I do want to calm down and enjoy the ride, but I find it so hard, because so much has the potential to be impacted by his actions, I guess that does make me a control freak! But I am not usually. I just don't want my world to be blown apart again! But I will try, I will release some of my control in order to give him the benefit of the doubt, to show that I can love him unconditionaly.
But as you all know its not going to be easy!
Me - 44 H - 44 M - 19yrs together - 23yrs D16 S8 EA/PA - Bomb Oct20/06 Jan 8/07 Feb 01/07 Jul 15/07 H still @ home Recovered!
So a couple of different things that I want to get down here, please feel free to respond! Yesterday morning my H tell me that he has a bad dream, however initally wount tell me, it pretty much took him all day. He says that he dreamt that I was having an affair, he was following me and I was waving him away telling him, he did it so I can too! Then he says the next part is going to make me think he is still "mental" he then grabs the guy I am with and kills him, to which I tell him(in the dream) that it doesn't matter because there are more guys out there for me to get! So what do I make of that anything?
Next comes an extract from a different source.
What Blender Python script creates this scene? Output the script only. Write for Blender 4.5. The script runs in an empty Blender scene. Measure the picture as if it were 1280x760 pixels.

Also he tells me that he has talked to his boss about either working from home more or back in the office in our home area, now the ow is in the area, he wouldn't be back to her office, however the offices are minutes away. So I am kinda of worrying about it! I want to be supportive, because he is doing this to keep costs down alittle, however my piece of mind is definately going to be tested! Should I tell him about my concerns or just see what happens. The thing that is at the back of my mind is the fact that he has never told me he wount do it again. Should I talk to him about this?
Me - 44 H - 44 M - 19yrs together - 23yrs D16 S8 EA/PA - Bomb Oct20/06 Jan 8/07 Feb 01/07 Jul 15/07 H still @ home Recovered!
I actually talked to him alittle while ago, and he was talking about it again, so I voiced my concerns to him, which he said that he understand, however stated he would be working with her, so isn't very concerned. I also said that it worried me, because he has never actually said that he doesn't want her anymore, which he confirmed to me he doesn't. The one thing he did say is that he wants to sort of confront her as a test for himself, which really scares me because that means he isn't sure himself of what his feelings are!!
Me - 44 H - 44 M - 19yrs together - 23yrs D16 S8 EA/PA - Bomb Oct20/06 Jan 8/07 Feb 01/07 Jul 15/07 H still @ home Recovered!
Ok...shaking you gently but firmly and hollaring "You can't CONTROL any of this girl...get a grip!!!".
Yea, easier said than done, huh? I know.
First on the dream - all I would say to him is "You're right...there are bunches of guys out there that could be for me - BUT there's ONLY ONE I want......!!!!" Kiss him, smile and walk away.
Girl, my hubs travels WEEKLY to the town where the A took place. Stays in the SAME hotel where she once was with him...but you know what?? I have NO CONTROL over that. NONE.
I made a point the other day at MC - I've come to the place that anything that he might have going on (he swears there's nothing) is HIS problem and issue - NOT mine. Just like a bill that's due - HE is the one that has to pay it - NOT ME. When you get to that place, you're not totally worry free - I'd be lying to say that - but honestly, it becomes fleeting and not a dwelling spot. I promise!
I know this is hard, lordy lordy, do I know - but you are BETTER than this... The more of an issue you make OW the more you're keeping it alive. By not bringing it up, you're not saying it's ok, you're saying I'm not giving the floozy anymore of MY/OUR precious time!!!!!!!!!
Very true! I guess for me, its more just wanting to know if my world is going to get blown up again! But for the most part I don't spend to much time focused on her anymore, its just a little thing now.
I did tell after he told me about the dream that I have no intrest in anyone else, that our marriage is what I want, and would be intrested in someone else.
Me - 44 H - 44 M - 19yrs together - 23yrs D16 S8 EA/PA - Bomb Oct20/06 Jan 8/07 Feb 01/07 Jul 15/07 H still @ home Recovered!